During the last emergency closed-door meeting, held on October 1 after North Korean missile tests, France proposed the adoption of a joint text but Beijing and Moscow refused, according to diplomats.

“We firmly condemn this provocative action which constitutes a clear violation of the UN Security Council resolutions,” said Geraldine Byrne Nason, the ambassador for Ireland, which together with Estonia joined the confirmation of North Korea’s weapons capability upgrade.

She said the submarine missile launch “underlines the continued enhancement of the nuclear and ballistic program of the DPRK (Democratic Republic of North Korea), which stated its ambition to ultimately acquire sea-based nuclear capabilities.”

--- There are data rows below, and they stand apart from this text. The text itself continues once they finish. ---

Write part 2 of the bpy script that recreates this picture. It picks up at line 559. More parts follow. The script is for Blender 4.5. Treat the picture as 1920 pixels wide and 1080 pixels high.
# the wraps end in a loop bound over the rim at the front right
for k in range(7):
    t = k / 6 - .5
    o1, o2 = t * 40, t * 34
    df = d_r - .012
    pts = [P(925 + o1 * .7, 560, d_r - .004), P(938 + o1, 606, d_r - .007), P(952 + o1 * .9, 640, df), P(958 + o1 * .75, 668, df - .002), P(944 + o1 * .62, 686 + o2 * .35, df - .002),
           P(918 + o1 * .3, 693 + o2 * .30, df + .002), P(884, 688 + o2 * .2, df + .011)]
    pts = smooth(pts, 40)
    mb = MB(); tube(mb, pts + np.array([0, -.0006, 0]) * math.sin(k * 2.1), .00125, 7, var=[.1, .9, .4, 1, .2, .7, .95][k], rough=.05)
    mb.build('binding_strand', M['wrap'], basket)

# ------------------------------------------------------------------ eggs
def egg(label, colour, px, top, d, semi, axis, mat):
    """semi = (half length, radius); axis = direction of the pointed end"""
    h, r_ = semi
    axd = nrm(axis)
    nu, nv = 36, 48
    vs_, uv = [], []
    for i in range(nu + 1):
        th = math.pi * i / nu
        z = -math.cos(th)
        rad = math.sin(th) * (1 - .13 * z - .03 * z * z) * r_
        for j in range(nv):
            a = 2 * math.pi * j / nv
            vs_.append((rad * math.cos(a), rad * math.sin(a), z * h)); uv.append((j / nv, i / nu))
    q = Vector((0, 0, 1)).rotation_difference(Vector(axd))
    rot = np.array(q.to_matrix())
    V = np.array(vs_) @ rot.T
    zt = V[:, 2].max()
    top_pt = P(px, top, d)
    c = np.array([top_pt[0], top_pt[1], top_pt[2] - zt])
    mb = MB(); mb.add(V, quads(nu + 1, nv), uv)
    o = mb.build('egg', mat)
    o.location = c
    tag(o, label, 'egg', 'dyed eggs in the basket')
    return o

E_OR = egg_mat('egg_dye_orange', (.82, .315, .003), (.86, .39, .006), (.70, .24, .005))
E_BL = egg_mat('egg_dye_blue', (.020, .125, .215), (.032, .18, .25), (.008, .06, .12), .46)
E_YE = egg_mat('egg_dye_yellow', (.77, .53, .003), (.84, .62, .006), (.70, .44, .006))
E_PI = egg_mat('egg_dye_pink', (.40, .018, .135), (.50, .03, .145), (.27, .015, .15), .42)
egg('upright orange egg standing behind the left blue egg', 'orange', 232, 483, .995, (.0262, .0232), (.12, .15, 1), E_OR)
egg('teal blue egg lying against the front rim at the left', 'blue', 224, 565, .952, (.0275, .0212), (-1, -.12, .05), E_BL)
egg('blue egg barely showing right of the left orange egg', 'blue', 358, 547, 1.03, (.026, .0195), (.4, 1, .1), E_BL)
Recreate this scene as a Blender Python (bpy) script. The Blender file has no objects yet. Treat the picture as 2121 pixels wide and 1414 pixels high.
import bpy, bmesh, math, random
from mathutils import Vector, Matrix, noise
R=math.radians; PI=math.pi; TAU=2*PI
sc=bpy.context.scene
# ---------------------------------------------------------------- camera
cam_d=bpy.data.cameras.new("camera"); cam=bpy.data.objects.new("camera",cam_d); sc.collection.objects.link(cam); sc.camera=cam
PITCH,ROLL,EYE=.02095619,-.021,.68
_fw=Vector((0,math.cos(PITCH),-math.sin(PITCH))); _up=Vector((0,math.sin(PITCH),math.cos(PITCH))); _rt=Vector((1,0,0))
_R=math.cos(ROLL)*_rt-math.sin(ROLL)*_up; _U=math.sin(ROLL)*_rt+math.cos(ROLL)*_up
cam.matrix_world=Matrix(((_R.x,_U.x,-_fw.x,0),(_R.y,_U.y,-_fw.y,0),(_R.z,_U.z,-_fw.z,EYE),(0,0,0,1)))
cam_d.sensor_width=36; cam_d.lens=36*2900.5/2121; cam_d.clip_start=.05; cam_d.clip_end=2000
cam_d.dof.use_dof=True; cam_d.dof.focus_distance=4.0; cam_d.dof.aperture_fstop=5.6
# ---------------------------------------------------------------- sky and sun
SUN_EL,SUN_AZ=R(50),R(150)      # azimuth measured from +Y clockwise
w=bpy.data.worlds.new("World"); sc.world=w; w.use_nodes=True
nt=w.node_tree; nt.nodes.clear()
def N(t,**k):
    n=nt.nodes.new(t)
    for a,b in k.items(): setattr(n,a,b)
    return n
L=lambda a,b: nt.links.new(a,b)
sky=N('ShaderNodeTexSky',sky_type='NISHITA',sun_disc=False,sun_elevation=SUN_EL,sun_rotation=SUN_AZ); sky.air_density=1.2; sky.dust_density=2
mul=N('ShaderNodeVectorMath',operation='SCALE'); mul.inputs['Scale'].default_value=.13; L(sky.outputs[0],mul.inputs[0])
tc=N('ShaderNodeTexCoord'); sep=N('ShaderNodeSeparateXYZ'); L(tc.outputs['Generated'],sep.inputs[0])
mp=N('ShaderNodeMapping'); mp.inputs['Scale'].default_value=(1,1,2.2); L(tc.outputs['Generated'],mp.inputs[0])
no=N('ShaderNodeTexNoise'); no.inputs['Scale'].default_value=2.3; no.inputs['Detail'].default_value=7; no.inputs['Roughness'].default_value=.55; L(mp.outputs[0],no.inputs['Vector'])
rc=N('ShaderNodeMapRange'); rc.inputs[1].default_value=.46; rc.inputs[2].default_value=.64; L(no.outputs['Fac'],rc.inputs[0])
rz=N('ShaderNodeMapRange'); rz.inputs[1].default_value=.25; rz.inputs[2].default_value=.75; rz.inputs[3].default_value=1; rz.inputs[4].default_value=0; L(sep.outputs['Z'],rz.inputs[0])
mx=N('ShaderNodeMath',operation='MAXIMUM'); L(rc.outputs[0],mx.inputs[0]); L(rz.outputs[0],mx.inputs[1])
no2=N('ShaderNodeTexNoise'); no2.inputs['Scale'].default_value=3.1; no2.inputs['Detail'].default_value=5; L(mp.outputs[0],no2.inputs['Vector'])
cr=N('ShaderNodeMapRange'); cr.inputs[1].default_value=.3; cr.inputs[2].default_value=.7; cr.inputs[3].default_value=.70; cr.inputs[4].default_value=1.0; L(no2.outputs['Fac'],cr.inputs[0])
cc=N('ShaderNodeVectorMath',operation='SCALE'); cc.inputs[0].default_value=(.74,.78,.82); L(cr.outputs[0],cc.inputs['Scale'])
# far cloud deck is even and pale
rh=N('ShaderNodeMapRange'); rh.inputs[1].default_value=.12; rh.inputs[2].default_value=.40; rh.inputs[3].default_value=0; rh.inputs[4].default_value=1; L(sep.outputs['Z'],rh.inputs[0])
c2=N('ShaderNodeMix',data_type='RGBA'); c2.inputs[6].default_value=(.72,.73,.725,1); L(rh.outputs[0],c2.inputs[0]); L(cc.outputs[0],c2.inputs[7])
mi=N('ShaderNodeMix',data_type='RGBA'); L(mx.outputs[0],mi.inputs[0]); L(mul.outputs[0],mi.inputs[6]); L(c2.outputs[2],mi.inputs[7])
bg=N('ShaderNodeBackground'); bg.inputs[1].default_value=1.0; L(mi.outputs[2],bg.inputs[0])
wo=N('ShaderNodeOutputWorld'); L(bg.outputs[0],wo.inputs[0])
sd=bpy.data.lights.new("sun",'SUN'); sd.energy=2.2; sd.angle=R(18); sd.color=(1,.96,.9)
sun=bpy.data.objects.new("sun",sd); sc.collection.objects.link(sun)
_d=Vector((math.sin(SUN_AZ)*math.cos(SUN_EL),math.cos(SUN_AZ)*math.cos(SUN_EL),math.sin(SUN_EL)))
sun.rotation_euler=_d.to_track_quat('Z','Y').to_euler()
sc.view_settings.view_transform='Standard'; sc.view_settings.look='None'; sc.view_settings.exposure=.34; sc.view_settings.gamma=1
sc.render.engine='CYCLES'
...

In 2017, then-US president Donald Trump persuaded the Security Council to unanimously adopt three series of increasingly strict economic sanctions against North Korea, hitting imports of oil into the country as well as its exports of coal, iron, fish and textiles.

– ‘Be more serious’ –

“The DPRK must immediately end its destabilising actions, and take concrete steps to abandon its ballistic missile, other WMD, and nuclear programmes in a complete, verifiable and irreversible manner,” said the Irish envoy.

“These launches clearly demonstrate the need for the full and effective implementation of UN sanctions, as well as the urgent need to address sanctions evasion by the DPRK,” she added.

The US ambassador to the council, Linda Thomas-Greenfield, said that “each new advancement of the DPRK’s weapons of mass destruction and ballistic missile programs destabilizes the region and threatens international peace and security.”

“The United States calls on the DPRK to refrain from further provocations,” which she said were “unlawful activities… in violation of multiple Security Council resolutions.”

“We also call on all member states to fulfill their sanctions obligations,” she added. “We already have a sanctions regime in place, we just need to be more serious about the implementation of that regime. We need to focus on those who are violating sanctions.”

The Trump administration had denounced China by name, accusing it of not fully applying international sanctions, a charge that Beijing denied.